-- Begin Source data --

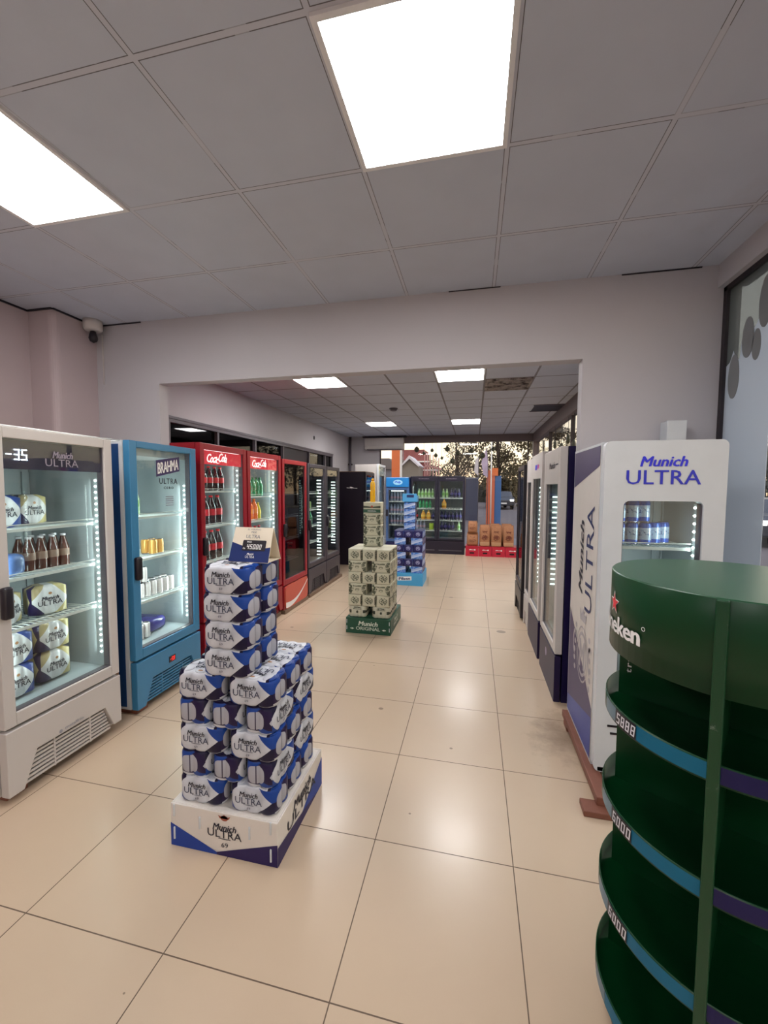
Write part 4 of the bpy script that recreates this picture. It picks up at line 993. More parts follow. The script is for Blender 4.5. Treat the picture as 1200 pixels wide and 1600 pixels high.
# shelves: flat tray with an upright rim, price strips
for i, zt in enumerate((1.009, .735, .461, .188)):
    RS = GR+.004
    mb = MB(); n = 72
    mb.lathe([(RS-.003, zt-.046), (RS, zt-.046), (RS, zt), (RS-.003, zt), (RS-.003, zt-.040), (.02, zt-.040)], n, mi=0)
    sh = obj('shelf', mb, [M_hg], t)
    for j, (a0, a1, m_) in enumerate(((-171, -124.5, mat('teal_strip', S(4, 100, 132), .45, spec=.3)), (-120.6, -60, mat('indigo_strip', S(24, 18, 74), .45, spec=.3)), (-186, -171.4, mat('pale_strip', S(92, 118, 132), .4)))):
        mb = MB(); a0, a1 = math.radians(a0), math.radians(a1); kk = 20
        r = RS+.0015
        for q in range(kk):
            q0, q1 = a0+(a1-a0)*q/kk, a0+(a1-a0)*(q+1)/kk
            mb.add([(r*math.cos(q0), r*math.sin(q0), zt-.041), (r*math.cos(q1), r*math.sin(q1), zt-.041), (r*math.cos(q1), r*math.sin(q1), zt-.003), (r*math.cos(q0), r*math.sin(q0), zt-.003)], [(0, 1, 2, 3)], 0)
        obj('price_strip', mb, [m_], sh)
    if i < 3:
        r = RS+.003; c3 = cyl(r); u0 = r*math.radians(-186+15.5); mb = MB()
        k_ = MB(); poly(k_, [(u0-.004+q*.0133, zt-.042) for q in range(7)] + [(u0-.004+q*.0133, zt-.002) for q in range(6, -1, -1)], c3); pg = obj('price_tag', k_, [M_black], sh)
        seven(mb, ('5888', '6000', '6000')[i], u0, zt-.036, .0185, .028, cyl(r+.0012), 0, t=.2, slant=.1); obj('price_digits', mb, [mat('price_white', S(220, 220, 224), .5)], pg)
# crossed partition panels and foot
mb = MB()
for al in (a_post, a_post+PI/2):
    ca, sa = math.cos(al), math.sin(al); h_ = .0035; R_ = GR-.022
    mb.prism([(-R_*ca+h_*sa, -R_*sa-h_*ca), (R_*ca+h_*sa, R_*sa-h_*ca), (R_*ca-h_*sa, R_*sa+h_*ca), (-R_*ca-h_*sa, -R_*sa+h_*ca)], 'z', .06, GZ-.214)
pp = obj('partition', mb, [M_hg], t)
obj('foot_ring', MB().lathe([(.19, 0), (.24, .0), (.24, .06), (.19, .06)], 48), [M_black], t)
D_ = (math.cos(a_post-PI/2), math.sin(a_post-PI/2)); N_ = (math.cos(a_post)*.005, math.sin(a_post)*.005)
mb = MB(); vs, fs = text_tris('tráye', 0, .02, 1.25)
mb.add([(D_[0]*(.232+v*.020)+N_[0], D_[1]*(.232+v*.020)+N_[1], 1.083+u*.09) for u, v, k in vs], fs, 0)
obj('lettering', mb, [M_inkw], pp)

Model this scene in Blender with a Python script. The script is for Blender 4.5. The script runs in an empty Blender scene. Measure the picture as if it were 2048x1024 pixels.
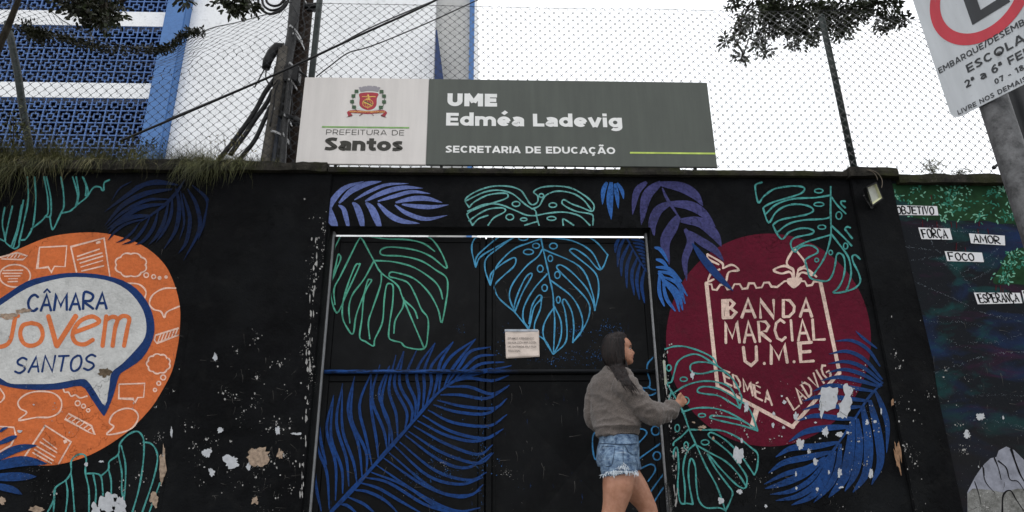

-- End Source data --

* [Your task]
Reproduce the listing above exactly, excluding all pictures.

* [Task solution]
Write part 4 of the bpy script that recreates this picture. It picks up at line 993. More parts follow. The script is for Blender 4.5. Treat the picture as 1200 pixels wide and 1600 pixels high.
# shelves: flat tray with an upright rim, price strips
for i, zt in enumerate((1.009, .735, .461, .188)):
    RS = GR+.004
    mb = MB(); n = 72
    mb.lathe([(RS-.003, zt-.046), (RS, zt-.046), (RS, zt), (RS-.003, zt), (RS-.003, zt-.040), (.02, zt-.040)], n, mi=0)
    sh = obj('shelf', mb, [M_hg], t)
    for j, (a0, a1, m_) in enumerate(((-171, -124.5, mat('teal_strip', S(4, 100, 132), .45, spec=.3)), (-120.6, -60, mat('indigo_strip', S(24, 18, 74), .45, spec=.3)), (-186, -171.4, mat('pale_strip', S(92, 118, 132), .4)))):
        mb = MB(); a0, a1 = math.radians(a0), math.radians(a1); kk = 20
        r = RS+.0015
        for q in range(kk):
            q0, q1 = a0+(a1-a0)*q/kk, a0+(a1-a0)*(q+1)/kk
            mb.add([(r*math.cos(q0), r*math.sin(q0), zt-.041), (r*math.cos(q1), r*math.sin(q1), zt-.041), (r*math.cos(q1), r*math.sin(q1), zt-.003), (r*math.cos(q0), r*math.sin(q0), zt-.003)], [(0, 1, 2, 3)], 0)
        obj('price_strip', mb, [m_], sh)
    if i < 3:
        r = RS+.003; c3 = cyl(r); u0 = r*math.radians(-186+15.5); mb = MB()
        k_ = MB(); poly(k_, [(u0-.004+q*.0133, zt-.042) for q in range(7)] + [(u0-.004+q*.0133, zt-.002) for q in range(6, -1, -1)], c3); pg = obj('price_tag', k_, [M_black], sh)
        seven(mb, ('5888', '6000', '6000')[i], u0, zt-.036, .0185, .028, cyl(r+.0012), 0, t=.2, slant=.1); obj('price_digits', mb, [mat('price_white', S(220, 220, 224), .5)], pg)
# crossed partition panels and foot
mb = MB()
for al in (a_post, a_post+PI/2):
    ca, sa = math.cos(al), math.sin(al); h_ = .0035; R_ = GR-.022
    mb.prism([(-R_*ca+h_*sa, -R_*sa-h_*ca), (R_*ca+h_*sa, R_*sa-h_*ca), (R_*ca-h_*sa, R_*sa+h_*ca), (-R_*ca-h_*sa, -R_*sa+h_*ca)], 'z', .06, GZ-.214)
pp = obj('partition', mb, [M_hg], t)
obj('foot_ring', MB().lathe([(.19, 0), (.24, .0), (.24, .06), (.19, .06)], 48), [M_black], t)
D_ = (math.cos(a_post-PI/2), math.sin(a_post-PI/2)); N_ = (math.cos(a_post)*.005, math.sin(a_post)*.005)
mb = MB(); vs, fs = text_tris('tráye', 0, .02, 1.25)
mb.add([(D_[0]*(.232+v*.020)+N_[0], D_[1]*(.232+v*.020)+N_[1], 1.083+u*.09) for u, v, k in vs], fs, 0)
obj('lettering', mb, [M_inkw], pp)

Model this scene in Blender with a Python script. The script is for Blender 4.5. The script runs in an empty Blender scene. Measure the picture as if it were 2048x1024 pixels.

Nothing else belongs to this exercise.